Data entries
■ ■ ■ ■ ■

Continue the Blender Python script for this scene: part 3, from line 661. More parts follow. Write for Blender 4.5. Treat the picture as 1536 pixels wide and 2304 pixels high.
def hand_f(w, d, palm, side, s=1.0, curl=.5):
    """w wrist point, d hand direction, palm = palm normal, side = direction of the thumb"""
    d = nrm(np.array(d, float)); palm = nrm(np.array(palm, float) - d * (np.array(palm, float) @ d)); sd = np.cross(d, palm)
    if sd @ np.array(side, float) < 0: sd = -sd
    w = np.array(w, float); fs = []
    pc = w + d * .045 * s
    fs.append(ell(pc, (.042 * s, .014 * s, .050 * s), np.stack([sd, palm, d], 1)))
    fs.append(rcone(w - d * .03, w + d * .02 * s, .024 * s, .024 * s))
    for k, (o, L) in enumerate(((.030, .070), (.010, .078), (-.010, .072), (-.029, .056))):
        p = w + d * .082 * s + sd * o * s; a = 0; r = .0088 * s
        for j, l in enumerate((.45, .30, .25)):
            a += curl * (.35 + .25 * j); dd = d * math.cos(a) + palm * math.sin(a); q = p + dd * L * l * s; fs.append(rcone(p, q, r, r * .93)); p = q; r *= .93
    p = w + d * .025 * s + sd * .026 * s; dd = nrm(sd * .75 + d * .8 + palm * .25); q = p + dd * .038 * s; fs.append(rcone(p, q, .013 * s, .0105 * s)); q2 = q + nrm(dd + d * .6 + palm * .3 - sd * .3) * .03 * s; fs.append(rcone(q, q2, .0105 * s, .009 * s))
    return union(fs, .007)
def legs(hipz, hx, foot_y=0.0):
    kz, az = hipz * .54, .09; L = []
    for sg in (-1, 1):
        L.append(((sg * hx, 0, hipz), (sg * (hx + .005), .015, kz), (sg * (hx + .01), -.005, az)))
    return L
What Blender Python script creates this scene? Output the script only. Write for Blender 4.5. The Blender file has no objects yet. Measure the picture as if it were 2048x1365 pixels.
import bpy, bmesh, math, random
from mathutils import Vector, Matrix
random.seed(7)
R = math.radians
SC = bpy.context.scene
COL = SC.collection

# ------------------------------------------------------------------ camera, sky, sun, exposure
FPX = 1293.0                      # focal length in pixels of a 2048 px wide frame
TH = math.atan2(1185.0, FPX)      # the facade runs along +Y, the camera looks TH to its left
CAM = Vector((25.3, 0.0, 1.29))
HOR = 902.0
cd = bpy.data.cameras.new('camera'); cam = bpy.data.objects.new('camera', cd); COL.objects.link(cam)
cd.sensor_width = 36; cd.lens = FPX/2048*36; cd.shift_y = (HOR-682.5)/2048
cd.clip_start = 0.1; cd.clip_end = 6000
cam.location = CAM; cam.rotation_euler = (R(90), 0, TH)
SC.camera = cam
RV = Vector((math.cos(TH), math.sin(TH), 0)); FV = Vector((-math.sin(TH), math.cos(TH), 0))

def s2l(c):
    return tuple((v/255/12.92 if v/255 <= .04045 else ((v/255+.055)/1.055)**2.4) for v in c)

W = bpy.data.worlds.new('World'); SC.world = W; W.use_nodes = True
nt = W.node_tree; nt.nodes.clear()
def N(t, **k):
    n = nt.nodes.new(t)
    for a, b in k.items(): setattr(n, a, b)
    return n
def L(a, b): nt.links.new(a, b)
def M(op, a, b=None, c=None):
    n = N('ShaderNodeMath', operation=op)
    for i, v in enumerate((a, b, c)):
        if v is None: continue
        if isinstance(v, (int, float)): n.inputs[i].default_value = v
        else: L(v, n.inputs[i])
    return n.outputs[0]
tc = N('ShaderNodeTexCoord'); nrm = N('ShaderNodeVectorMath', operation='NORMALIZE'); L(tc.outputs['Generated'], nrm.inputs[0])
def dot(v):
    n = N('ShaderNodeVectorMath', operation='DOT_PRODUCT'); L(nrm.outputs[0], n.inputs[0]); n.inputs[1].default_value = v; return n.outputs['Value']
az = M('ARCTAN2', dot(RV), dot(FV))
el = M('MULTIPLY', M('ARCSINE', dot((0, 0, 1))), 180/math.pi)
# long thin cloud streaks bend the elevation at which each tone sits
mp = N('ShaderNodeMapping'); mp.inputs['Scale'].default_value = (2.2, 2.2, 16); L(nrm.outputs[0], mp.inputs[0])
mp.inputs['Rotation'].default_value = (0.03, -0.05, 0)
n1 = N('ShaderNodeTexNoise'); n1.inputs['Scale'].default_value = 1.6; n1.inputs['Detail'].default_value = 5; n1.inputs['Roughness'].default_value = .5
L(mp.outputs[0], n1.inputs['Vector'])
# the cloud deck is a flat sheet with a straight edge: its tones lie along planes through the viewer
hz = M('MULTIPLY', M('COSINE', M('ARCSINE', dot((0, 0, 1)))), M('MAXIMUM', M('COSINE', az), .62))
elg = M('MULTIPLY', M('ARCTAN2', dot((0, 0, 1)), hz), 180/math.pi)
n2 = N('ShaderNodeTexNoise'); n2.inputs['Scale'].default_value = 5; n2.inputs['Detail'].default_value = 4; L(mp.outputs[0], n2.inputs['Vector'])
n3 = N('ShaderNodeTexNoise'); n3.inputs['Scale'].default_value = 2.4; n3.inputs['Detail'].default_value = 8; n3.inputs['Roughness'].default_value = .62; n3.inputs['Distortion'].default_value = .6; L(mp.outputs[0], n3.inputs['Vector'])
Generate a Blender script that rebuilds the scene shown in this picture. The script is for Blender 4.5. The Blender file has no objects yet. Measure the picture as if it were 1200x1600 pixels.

■ ■ ■ ■ ■

> **PROBLEM DETAILS**
List every line above containing the word "Write".

> **PROBLEM SOLUTION**
Continue the Blender Python script for this scene: part 3, from line 661. More parts follow. Write for Blender 4.5. Treat the picture as 1536 pixels wide and 2304 pixels high.
What Blender Python script creates this scene? Output the script only. Write for Blender 4.5. The Blender file has no objects yet. Measure the picture as if it were 2048x1365 pixels.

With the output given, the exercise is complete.